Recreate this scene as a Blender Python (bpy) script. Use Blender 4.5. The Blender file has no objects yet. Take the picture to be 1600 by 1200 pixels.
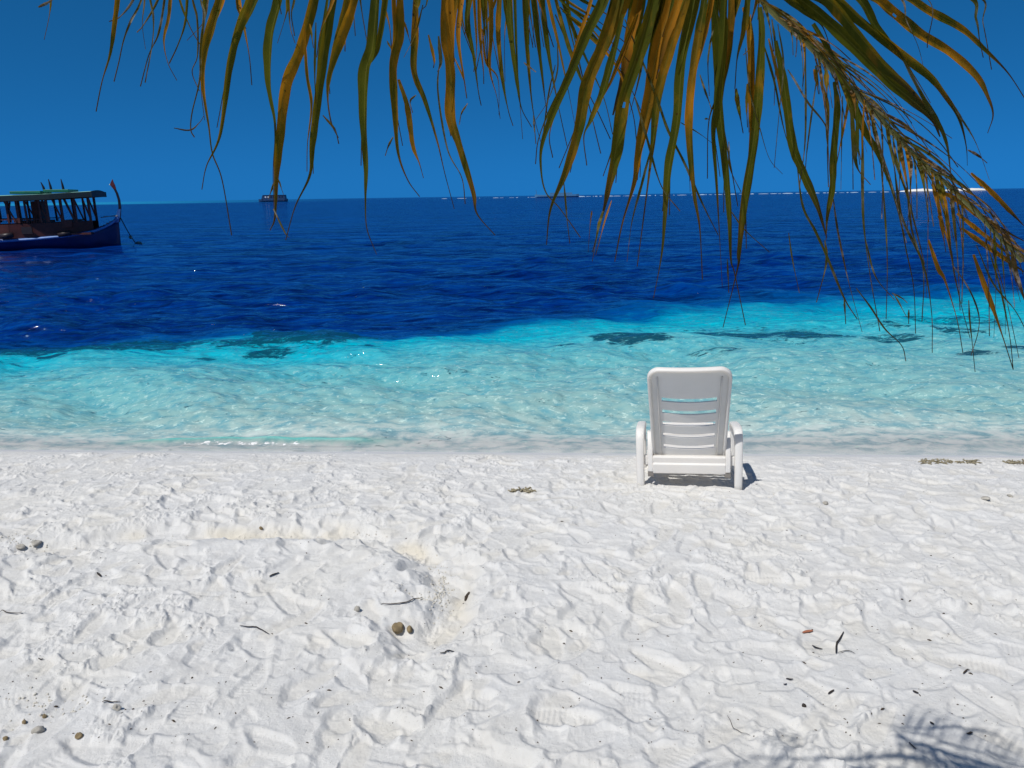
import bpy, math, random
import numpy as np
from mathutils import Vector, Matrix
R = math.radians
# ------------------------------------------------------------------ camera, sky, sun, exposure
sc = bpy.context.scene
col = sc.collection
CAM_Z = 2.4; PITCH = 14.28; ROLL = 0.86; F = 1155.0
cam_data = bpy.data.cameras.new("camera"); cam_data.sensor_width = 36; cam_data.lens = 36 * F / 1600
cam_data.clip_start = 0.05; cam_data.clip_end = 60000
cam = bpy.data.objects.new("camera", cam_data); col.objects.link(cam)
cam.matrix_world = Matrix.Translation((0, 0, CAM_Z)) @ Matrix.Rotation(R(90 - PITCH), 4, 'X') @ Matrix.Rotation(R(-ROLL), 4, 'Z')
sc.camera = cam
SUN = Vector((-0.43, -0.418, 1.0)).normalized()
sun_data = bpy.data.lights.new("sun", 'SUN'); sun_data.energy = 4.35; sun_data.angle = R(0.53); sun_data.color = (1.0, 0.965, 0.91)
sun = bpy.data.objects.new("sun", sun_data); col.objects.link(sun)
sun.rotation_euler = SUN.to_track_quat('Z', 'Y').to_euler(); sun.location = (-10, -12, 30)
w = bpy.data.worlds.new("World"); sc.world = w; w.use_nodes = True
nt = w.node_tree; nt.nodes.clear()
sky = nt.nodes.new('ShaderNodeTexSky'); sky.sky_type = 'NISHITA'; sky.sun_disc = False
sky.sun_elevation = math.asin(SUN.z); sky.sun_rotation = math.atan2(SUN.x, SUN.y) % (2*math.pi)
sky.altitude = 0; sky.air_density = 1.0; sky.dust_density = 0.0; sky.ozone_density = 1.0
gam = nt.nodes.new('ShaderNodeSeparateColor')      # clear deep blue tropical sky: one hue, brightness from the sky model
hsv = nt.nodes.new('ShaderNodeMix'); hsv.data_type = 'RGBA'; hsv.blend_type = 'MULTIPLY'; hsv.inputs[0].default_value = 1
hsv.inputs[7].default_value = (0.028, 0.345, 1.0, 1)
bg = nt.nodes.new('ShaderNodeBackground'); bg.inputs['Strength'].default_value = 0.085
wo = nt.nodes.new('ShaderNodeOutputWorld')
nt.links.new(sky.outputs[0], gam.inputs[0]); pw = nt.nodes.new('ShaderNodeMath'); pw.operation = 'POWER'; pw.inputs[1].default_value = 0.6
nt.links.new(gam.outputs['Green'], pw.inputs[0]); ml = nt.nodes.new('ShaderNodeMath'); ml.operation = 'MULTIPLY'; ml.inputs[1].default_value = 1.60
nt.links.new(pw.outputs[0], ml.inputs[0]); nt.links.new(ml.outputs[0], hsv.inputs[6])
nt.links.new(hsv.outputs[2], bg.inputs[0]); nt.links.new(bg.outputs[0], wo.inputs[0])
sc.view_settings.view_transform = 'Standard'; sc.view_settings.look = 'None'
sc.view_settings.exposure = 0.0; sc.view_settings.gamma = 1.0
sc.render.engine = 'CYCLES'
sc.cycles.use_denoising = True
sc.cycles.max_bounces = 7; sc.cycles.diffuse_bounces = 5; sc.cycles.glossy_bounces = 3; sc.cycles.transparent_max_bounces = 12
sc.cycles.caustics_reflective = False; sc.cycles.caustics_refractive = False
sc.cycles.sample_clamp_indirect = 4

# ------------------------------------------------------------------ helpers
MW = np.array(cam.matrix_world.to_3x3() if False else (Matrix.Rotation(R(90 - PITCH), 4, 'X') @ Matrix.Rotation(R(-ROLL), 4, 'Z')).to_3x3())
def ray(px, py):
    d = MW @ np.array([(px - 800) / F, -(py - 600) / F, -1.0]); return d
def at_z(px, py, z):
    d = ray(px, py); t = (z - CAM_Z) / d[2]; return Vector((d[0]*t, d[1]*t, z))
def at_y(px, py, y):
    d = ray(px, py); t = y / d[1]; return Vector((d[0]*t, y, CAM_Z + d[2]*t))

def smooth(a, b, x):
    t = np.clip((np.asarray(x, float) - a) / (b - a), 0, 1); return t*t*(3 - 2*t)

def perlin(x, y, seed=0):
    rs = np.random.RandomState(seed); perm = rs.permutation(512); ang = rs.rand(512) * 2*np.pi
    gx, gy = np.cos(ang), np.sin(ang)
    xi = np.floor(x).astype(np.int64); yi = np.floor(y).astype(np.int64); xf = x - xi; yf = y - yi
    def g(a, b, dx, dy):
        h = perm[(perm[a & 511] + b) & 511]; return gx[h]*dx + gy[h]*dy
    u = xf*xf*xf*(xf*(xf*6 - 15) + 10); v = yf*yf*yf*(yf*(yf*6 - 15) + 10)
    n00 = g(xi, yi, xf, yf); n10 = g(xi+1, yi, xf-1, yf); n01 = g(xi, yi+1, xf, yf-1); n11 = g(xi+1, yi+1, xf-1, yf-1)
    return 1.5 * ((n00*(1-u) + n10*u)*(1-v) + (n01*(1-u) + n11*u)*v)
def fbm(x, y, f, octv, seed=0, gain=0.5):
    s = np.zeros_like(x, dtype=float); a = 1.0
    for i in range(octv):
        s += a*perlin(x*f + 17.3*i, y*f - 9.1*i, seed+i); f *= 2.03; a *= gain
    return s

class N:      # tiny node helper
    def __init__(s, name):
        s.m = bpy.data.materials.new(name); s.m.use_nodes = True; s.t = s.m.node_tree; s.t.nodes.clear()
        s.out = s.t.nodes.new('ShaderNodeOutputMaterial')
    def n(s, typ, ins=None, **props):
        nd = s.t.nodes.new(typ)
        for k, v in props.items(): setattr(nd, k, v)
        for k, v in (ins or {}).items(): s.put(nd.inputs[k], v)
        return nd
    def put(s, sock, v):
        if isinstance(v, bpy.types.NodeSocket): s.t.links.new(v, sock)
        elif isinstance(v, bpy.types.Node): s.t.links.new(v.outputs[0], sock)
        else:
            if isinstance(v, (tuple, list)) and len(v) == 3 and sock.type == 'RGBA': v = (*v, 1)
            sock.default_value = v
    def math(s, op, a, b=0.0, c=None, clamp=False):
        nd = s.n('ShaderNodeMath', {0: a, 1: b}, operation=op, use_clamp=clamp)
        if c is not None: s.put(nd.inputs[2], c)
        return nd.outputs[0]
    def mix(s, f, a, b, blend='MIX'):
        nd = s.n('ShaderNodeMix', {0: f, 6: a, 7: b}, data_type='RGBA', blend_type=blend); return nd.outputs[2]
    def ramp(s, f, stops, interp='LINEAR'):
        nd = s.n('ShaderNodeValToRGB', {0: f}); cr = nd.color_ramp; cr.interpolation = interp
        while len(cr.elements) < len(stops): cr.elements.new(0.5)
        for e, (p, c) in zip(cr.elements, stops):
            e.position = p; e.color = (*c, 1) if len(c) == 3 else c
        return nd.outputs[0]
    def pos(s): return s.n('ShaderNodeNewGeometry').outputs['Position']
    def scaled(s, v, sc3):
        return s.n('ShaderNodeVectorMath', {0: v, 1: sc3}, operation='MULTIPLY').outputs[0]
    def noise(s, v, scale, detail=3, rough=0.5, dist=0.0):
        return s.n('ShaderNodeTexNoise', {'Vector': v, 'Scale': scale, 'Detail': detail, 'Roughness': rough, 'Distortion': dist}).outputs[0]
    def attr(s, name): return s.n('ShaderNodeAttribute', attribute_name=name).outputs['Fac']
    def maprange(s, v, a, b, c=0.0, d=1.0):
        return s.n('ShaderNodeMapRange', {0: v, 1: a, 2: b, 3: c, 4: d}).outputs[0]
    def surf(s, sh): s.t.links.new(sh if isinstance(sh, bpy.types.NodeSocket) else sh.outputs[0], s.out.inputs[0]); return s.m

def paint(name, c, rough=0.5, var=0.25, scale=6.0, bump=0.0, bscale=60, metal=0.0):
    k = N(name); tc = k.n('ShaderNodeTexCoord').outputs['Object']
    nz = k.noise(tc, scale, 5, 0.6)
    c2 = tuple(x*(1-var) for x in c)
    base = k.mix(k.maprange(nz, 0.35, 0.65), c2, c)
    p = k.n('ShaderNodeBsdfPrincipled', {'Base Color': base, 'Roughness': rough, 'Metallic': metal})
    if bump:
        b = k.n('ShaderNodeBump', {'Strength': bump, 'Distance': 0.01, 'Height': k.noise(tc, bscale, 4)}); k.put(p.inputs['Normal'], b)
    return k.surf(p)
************
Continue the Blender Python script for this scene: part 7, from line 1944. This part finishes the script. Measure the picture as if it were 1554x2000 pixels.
************
• _Goal of the exercise_: What is the number of lines that hold the string "script"? Give it alone.

• _Completed task_: 2